France slams Trump for remarks on Paris attacks

In his address to the National Rifle Association, US President Donald Trump claimed that the victims could have stopped the deadly 2015 attacks on Paris, if they had guns.

President Donald Trump gestures after speaking at a National Rifle Association (NRA) convention in Dallas, Texas, US on May 4, 2018.
Reuters

President Donald Trump gestures after speaking at a National Rifle Association (NRA) convention in Dallas, Texas, US on May 4, 2018.

France is sternly rejecting US President Donald Trump's argument that if Parisians had more guns they could have stopped the deadly 2015 attacks on the French capital.

French Foreign Minister Jean-Yves Le Drian expressed his "firm disapproval" of Trump's remarks and vigorously defended France's gun controls.

In a statement Saturday, Le Drian said gun violence statistics "do not lead us to reconsider France's choice on this issue." Gun violence death rates are much higher in the US.

Le Drian continued: "Free circulation of weapons in society does not constitute a rampart against terrorist attacks, to the contrary, it can facilitate ... this type of attack."

Trump spoke at a National Rifle Association meeting in Texas on Friday.

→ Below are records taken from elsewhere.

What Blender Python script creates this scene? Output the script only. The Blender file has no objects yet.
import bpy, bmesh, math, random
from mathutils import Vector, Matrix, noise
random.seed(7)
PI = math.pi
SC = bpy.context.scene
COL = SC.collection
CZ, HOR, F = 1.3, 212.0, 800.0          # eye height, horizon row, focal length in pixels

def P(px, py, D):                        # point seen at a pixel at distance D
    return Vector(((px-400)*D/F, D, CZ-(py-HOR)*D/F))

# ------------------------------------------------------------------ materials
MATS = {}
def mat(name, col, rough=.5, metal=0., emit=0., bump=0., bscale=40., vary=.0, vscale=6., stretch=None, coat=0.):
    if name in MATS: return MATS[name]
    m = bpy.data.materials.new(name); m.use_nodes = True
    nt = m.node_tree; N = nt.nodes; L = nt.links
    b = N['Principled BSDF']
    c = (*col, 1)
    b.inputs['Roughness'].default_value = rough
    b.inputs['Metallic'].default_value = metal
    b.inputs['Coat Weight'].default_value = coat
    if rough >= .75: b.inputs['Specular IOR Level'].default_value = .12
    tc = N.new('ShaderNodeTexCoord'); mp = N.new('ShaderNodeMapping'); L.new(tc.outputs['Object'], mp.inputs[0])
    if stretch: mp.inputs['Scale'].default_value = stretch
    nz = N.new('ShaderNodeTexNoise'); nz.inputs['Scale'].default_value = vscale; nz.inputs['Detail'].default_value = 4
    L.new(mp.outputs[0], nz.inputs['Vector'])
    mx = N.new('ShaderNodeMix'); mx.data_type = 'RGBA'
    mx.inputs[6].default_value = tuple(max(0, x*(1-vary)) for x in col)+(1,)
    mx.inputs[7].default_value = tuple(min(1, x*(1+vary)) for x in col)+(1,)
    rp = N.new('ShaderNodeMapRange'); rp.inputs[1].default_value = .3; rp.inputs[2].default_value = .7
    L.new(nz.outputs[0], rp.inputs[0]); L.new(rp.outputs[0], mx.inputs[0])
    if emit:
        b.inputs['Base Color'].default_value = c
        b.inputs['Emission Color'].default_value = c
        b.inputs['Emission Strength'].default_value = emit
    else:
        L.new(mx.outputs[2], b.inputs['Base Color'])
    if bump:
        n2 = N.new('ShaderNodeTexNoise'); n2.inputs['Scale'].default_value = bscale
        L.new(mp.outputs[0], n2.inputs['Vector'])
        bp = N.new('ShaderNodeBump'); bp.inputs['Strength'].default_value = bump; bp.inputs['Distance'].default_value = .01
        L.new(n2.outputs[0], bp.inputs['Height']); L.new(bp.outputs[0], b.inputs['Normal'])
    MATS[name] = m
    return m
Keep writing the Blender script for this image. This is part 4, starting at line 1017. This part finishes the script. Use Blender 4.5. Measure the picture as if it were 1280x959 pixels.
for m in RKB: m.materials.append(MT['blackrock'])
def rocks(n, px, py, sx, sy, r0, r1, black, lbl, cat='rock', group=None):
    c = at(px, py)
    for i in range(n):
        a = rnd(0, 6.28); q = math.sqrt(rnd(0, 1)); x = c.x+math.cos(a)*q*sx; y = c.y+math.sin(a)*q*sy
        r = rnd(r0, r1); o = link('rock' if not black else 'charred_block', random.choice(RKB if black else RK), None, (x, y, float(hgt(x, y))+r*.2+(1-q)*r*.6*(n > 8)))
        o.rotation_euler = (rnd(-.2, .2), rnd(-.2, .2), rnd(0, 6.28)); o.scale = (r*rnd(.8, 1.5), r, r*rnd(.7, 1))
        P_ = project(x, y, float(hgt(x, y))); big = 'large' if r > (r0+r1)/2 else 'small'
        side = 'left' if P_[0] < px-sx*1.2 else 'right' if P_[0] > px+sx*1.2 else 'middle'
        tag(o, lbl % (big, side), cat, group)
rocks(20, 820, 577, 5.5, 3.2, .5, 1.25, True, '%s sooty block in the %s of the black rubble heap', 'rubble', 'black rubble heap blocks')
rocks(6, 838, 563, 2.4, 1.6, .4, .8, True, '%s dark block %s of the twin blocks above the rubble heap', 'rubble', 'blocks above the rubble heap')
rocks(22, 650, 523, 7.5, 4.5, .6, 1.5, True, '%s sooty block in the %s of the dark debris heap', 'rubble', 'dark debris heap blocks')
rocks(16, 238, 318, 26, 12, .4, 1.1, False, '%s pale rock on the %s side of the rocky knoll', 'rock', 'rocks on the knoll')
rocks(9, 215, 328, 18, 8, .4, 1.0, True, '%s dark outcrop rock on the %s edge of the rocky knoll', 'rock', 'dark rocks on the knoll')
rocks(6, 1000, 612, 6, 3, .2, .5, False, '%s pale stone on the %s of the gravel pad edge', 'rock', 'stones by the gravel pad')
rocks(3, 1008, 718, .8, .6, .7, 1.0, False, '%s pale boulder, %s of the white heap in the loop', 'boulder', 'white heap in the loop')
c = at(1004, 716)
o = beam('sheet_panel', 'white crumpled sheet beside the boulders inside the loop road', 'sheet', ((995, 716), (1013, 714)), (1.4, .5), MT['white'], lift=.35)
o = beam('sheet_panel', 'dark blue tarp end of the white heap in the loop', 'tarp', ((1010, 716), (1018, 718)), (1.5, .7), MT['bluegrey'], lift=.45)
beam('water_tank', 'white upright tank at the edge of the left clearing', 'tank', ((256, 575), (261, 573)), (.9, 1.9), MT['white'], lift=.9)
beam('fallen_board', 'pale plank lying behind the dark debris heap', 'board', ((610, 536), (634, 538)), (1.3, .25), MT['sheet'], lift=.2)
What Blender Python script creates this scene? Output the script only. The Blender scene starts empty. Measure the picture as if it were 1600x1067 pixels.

"Nobody has guns in Paris and we all remember more than 130 people, plus tremendous numbers of people that were horribly, horribly wounded. You notice nobody ever talks about them," he told the audience.

"They were brutally killed by a small group of terrorists that had guns. They took their time and gunned them down one by one," Trump added.

He then mimicked the assailants shooting their weapons, saying: "Boom. Come over here. Boom, come over here. Boom."

2015 Paris attacks

The November 2015 attacks by gunman loyal to the Daesh group were the worst in France's history and left the capital and wider country deeply traumatised.

Attackers armed with assault rifles and suicide vests struck outside a France-Germany football match at the national stadium, cafes and bars, and the Bataclan concert hall in a coordinated assault that left 130 people dead and more than 350 wounded.

The comments from Trump came less than a week after French President Emmanuel Macron visited Washington as guest of honour for a state visit which saw both of the leaders eager to stress their friendship.

Former French president Francois Hollande and ex-prime minister Manuel Valls, who were in power at the time of the 2015 attacks, expressed their outrage in separate statements on Saturday.

Hollande called Trump's remarks "shameful" and said they "said a lot about what he (Trump) thinks of France and its values."